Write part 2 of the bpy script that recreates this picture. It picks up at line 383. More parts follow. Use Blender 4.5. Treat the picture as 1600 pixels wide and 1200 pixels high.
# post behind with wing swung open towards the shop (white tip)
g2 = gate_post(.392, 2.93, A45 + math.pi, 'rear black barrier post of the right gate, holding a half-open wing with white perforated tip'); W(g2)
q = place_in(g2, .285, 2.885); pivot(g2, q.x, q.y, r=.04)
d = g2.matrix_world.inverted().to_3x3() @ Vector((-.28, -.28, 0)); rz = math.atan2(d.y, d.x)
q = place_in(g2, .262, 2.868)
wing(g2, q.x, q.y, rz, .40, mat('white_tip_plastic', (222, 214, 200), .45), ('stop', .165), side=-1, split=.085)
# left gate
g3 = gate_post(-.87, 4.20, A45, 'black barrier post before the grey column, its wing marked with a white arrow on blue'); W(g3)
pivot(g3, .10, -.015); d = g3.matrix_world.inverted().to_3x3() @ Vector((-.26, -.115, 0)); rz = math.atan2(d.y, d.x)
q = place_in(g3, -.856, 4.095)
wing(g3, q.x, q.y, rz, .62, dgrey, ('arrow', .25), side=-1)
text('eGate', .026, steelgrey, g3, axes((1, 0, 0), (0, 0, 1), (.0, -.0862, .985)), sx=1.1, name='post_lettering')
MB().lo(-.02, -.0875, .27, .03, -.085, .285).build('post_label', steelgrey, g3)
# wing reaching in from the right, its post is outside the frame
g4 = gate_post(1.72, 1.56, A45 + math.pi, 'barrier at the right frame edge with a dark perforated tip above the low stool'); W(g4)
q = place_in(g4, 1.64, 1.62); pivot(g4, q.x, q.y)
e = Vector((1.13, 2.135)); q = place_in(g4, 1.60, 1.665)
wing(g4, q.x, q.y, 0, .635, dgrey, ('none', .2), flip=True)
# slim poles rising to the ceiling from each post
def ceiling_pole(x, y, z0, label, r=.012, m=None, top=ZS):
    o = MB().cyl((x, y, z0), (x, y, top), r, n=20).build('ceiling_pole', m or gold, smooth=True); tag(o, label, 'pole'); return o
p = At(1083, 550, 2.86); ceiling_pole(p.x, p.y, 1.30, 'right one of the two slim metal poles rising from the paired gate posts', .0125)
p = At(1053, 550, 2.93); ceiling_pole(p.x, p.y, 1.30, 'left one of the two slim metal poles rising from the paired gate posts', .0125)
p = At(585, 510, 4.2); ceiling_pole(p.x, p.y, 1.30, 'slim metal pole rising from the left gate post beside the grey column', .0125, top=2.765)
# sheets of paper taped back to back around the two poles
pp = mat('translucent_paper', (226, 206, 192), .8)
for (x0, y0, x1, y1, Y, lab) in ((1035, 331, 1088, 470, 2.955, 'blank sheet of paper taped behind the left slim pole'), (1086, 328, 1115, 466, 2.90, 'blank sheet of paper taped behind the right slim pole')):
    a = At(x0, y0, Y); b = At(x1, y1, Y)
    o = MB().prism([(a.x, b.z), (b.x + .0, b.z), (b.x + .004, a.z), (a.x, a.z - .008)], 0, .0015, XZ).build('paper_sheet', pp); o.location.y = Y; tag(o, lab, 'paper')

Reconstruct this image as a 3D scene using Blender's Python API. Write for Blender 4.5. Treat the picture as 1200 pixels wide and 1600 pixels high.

********

• _GOAL OF THE EXERCISE_
Give the number of lines in the records above that contain the word "Blender". Reply with that number alone.

• _SOLUTION TO THIS EXERCISE_
2